If this sounds complicated to you, just know, it's a soap opera here. Dramas play out, lovers are crossed, and someone wakes up from a coma.

But it's so much more than that. This little place garners so much attention worldwide and the decision of a vote impacts so many lives. Especially the lives of Palestinians living in the territories under military law who are not eligible to vote. (The biggest contradiction being the Palestinians who work in the printing shop that prepared the materials for the ballots for tomorrow who are themselves unable to vote.) Gaza has barely been mentioned at all during the campaign cycle, this summer was swept under a rug. Israelis are more concerned with economic redistribution and the expensive cost of living here, yet the mainstream conversation barely touches the grim realities of occupation or the connection between high food prices in grocery stores to the subsidization of settlements. According to +972 mag, 60% of Israelis polled believe that there will be no progress on the peace process regardless of who forms the next government, "because there is no solution to the disputes between the two sides."

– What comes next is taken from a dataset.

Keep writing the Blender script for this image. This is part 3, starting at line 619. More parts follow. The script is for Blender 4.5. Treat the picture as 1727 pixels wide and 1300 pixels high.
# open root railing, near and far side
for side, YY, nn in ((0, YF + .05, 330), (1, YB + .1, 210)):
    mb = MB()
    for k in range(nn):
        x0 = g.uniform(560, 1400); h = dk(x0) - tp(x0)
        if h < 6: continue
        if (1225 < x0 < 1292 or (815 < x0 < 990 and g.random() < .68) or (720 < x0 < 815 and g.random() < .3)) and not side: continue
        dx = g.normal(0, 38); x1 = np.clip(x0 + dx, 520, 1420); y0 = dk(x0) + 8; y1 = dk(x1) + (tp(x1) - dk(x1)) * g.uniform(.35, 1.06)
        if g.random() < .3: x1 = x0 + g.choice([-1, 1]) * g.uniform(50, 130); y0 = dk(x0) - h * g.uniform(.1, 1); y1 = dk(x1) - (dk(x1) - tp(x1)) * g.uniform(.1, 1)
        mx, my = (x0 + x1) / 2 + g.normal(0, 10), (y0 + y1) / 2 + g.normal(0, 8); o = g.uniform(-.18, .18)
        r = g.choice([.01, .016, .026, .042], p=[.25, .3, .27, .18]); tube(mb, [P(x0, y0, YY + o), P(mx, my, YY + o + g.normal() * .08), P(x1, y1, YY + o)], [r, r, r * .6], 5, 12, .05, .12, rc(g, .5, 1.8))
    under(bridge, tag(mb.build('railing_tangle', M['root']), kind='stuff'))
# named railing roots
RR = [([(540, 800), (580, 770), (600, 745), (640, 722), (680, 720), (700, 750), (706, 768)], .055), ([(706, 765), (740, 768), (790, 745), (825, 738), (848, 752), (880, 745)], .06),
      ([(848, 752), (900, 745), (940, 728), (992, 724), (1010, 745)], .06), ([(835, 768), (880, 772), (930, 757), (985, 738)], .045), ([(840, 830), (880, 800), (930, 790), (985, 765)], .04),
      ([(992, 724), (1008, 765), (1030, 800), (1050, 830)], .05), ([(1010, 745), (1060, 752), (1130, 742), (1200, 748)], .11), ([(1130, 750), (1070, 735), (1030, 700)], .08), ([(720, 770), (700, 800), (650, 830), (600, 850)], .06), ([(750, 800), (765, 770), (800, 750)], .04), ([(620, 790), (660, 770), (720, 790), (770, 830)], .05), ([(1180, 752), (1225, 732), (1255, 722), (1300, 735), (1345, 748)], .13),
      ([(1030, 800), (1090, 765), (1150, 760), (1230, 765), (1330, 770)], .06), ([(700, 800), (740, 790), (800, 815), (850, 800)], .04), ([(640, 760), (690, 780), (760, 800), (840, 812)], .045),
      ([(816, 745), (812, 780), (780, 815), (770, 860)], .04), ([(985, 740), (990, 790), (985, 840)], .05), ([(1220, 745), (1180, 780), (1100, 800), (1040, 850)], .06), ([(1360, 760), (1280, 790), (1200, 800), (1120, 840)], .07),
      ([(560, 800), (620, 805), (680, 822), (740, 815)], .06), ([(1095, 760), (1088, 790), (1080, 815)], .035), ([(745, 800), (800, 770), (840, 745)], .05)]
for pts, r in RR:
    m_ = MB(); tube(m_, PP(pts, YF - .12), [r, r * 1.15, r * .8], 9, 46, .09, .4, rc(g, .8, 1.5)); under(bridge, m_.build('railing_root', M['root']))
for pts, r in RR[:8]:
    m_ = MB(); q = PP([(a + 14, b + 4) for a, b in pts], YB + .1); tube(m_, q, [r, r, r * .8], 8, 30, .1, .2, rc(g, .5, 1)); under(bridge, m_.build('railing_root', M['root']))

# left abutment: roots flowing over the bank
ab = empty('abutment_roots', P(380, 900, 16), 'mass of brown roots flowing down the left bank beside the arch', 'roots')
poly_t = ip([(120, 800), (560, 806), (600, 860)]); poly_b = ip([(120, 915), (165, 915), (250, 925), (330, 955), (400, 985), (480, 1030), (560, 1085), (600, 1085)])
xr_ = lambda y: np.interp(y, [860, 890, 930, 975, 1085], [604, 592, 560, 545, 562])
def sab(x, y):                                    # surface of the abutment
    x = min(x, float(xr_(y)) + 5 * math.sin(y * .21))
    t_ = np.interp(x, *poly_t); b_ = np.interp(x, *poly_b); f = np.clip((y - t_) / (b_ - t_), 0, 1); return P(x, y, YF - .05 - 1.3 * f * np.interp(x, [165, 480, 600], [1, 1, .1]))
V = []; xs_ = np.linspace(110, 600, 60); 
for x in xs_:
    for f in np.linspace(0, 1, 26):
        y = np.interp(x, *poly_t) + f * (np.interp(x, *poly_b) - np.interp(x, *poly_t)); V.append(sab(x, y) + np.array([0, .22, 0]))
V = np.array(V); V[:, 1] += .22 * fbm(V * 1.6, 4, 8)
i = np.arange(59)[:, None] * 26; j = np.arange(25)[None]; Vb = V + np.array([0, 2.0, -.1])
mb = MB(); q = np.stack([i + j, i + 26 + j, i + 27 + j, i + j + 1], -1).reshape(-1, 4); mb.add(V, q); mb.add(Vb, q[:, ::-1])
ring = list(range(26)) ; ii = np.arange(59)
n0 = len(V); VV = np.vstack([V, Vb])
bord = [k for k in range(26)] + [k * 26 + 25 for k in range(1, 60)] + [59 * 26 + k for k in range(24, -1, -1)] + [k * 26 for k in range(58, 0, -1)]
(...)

Yet, there are some fireball politicians. Notably Stav Shafir, 29 year old and 2nd seat on the Labor party's list. She made a name for herself as part of the social movement protests in the summer of 2011. But I noticed her after she made this incredible speech during an impromptu session of the Knesset. 

She called out the right and their financial corruption, ideological corruption, and perversion of political ideals. She'll be assured a seat tomorrow in the next session of Knesset. And for that, I'm grateful. I'll be voting tomorrow for the first time, let's hope that the results leads to something changing.